I packed my precious creations away in a Tupperware container and stashed it in the basement freezer. All was well, I thought, until I spotted a strange thing in my husband’s hand one day.

‘What is that?’ I shouted from the rooftops.

‘Oh, this? It’s a cookie?’ he stammered.

‘Where did you get it from?’ I questioned as my eyes popped out of my head.

‘From the freezer,’ he sheepishly declared.

I saw all my hopes and dreams for a baking-filled Christmas flash before my eyes.

‘How many did you eat?’ I managed to ask.

‘Oh, we’ve been having them all week,’ said my husband.

WE … who was we? ALL WEEK … how many cookies could THEY possible eat in one week?
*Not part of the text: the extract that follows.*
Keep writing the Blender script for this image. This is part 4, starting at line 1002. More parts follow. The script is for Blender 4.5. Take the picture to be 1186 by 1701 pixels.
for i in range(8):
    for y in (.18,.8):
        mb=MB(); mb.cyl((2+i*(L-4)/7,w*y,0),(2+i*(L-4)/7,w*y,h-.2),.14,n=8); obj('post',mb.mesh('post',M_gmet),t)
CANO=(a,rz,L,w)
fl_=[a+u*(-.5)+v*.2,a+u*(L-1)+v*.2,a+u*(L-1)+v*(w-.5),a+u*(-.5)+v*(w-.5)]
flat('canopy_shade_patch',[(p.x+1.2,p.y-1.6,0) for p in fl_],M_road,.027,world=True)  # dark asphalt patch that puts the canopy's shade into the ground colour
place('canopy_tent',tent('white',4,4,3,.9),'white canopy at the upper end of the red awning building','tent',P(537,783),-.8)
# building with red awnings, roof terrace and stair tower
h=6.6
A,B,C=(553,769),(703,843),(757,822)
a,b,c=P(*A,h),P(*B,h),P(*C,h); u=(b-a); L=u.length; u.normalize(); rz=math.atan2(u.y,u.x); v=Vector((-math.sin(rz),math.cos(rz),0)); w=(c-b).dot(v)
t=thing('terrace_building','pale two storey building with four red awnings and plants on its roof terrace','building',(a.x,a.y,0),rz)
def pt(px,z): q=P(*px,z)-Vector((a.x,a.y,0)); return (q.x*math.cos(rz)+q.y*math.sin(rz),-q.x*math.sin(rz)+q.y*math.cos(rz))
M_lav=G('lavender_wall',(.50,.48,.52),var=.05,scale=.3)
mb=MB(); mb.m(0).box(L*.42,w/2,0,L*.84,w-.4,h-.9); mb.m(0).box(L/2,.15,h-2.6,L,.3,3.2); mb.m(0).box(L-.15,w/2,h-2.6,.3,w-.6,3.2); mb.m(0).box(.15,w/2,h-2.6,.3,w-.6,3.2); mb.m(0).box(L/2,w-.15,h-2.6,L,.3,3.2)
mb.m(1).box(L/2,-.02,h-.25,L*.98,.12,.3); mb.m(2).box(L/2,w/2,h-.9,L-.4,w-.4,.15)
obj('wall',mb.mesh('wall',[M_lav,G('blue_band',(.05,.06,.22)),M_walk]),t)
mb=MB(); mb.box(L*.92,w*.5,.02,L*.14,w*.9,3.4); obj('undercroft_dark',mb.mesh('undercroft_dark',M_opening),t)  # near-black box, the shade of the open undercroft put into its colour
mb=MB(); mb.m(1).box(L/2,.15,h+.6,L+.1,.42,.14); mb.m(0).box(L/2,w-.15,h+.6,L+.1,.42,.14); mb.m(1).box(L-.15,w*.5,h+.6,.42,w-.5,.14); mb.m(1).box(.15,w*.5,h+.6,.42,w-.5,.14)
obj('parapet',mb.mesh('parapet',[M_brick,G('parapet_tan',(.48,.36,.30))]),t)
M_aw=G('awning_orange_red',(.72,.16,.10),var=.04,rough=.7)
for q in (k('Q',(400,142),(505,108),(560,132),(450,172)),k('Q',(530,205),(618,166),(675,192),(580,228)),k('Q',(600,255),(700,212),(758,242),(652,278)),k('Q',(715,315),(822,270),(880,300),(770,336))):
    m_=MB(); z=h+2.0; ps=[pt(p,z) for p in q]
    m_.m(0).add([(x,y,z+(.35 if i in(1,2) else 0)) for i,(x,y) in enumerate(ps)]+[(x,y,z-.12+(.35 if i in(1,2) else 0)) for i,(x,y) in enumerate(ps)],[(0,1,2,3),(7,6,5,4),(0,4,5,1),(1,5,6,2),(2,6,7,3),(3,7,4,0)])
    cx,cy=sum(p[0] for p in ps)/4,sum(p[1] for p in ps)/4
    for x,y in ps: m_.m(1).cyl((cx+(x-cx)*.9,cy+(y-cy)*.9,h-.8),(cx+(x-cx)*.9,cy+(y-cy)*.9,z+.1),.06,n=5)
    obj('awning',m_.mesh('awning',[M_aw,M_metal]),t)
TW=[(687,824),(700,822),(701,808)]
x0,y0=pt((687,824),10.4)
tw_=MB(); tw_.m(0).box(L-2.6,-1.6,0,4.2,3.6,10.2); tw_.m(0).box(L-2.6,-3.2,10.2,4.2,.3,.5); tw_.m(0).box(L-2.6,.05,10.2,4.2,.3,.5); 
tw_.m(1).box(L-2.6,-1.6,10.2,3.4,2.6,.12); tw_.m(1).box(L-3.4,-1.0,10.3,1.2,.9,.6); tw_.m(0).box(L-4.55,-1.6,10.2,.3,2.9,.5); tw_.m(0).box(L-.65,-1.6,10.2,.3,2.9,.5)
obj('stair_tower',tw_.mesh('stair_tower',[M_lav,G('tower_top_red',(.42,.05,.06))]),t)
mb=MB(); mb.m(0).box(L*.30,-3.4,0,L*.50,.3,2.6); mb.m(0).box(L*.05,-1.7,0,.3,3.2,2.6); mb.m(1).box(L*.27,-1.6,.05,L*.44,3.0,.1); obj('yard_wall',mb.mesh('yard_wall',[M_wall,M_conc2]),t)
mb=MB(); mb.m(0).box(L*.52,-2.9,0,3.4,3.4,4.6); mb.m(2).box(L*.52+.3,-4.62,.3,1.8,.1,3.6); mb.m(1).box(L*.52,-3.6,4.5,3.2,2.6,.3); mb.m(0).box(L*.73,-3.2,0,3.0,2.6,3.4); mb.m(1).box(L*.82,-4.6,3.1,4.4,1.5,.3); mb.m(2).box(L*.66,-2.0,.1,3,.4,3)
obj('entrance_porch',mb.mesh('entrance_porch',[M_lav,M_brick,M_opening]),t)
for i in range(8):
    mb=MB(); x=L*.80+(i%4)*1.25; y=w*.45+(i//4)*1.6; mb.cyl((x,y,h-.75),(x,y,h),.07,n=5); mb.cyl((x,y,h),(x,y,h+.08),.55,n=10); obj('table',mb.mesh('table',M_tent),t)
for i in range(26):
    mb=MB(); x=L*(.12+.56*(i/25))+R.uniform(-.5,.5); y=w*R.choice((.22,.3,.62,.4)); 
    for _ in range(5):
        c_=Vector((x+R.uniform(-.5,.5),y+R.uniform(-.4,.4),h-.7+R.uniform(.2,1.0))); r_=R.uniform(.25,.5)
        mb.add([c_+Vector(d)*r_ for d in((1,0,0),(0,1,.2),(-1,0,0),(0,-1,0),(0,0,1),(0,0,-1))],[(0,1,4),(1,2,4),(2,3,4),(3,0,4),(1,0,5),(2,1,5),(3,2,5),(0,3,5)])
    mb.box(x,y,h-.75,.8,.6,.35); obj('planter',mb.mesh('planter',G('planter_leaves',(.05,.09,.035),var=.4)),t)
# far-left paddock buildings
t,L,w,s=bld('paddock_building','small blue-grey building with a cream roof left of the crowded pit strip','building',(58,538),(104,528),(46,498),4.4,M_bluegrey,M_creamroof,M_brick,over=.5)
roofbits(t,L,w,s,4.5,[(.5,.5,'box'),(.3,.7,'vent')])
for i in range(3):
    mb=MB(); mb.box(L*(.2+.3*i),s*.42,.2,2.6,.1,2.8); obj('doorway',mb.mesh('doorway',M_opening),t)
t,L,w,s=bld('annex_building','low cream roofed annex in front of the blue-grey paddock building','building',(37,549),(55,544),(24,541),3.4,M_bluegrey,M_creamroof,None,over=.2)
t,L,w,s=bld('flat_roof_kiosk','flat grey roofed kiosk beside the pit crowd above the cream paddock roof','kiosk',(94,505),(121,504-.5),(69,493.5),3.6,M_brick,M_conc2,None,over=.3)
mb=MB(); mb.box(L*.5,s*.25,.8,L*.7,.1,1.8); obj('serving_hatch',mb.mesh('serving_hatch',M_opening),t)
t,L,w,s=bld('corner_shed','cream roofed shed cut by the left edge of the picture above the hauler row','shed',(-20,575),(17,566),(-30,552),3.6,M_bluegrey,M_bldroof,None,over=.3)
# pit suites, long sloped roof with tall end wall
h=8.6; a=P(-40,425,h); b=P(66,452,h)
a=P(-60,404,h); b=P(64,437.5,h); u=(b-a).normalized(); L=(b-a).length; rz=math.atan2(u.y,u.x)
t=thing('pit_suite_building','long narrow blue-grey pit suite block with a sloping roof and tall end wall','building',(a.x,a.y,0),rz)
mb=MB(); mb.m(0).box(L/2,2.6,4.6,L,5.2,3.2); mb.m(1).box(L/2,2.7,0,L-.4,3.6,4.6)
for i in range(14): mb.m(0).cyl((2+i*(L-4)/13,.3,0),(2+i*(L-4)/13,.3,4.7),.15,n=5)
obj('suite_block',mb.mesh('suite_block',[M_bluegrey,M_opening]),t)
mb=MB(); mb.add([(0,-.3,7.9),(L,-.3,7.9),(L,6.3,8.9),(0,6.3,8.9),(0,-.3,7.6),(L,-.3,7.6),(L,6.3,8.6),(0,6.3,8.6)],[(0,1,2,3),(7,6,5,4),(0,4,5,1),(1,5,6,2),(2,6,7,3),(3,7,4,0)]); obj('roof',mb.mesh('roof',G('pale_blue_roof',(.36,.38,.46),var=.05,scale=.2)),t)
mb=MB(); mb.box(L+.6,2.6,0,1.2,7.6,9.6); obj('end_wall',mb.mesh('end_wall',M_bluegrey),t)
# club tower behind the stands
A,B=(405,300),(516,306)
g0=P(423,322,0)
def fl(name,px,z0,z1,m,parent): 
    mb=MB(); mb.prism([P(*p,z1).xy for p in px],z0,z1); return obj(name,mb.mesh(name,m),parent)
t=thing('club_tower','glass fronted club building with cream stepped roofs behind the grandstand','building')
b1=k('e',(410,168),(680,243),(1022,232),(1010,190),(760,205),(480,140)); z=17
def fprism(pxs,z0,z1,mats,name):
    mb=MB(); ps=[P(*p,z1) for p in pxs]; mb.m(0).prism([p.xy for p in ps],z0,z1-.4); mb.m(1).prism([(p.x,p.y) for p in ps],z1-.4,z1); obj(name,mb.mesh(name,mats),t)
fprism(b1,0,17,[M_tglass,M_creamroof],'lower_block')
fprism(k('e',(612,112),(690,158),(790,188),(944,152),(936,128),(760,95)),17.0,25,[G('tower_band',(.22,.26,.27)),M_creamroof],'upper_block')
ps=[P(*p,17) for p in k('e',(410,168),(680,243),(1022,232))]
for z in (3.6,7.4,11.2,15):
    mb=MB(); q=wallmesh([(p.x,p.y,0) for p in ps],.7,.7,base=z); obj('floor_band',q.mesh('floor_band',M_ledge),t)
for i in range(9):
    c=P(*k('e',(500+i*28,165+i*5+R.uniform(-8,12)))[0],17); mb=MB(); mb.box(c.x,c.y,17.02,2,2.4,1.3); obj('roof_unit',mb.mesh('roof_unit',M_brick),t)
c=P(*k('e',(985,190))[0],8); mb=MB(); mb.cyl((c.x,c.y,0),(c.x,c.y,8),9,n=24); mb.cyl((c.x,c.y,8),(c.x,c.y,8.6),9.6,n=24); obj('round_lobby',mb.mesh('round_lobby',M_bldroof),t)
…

As I went down to the freezer and saw that most of the cookies had been eaten and all of the biscotti was gone, I began to question the relationships and trusts that had been formed in our household over the course of the last two decades.

I grabbed a piece of paper and quickly wrote, ‘How to stop my family from eating the cookies?’ This note was a reminder to myself for the topic of this column. I left it on the counter, only to look at it the next day to see that ‘the enemy’ put a big X through my words and had answered my question with big black letters that read, ‘I-M-P-O-S-S-I-B-L-E.’

At that point, I had a choice. I could fight a three-week battle. Or, I could join the enemy, eat the remainder of the frozen cookies myself and prepare for the second round of warfare.

I chose to join ‘em and eat myself silly.

My new battle plan is a simple one. I’ll bake some more, but this time, I’ll wait until the day before we leave.

How many cookies could we possibly eat in one day?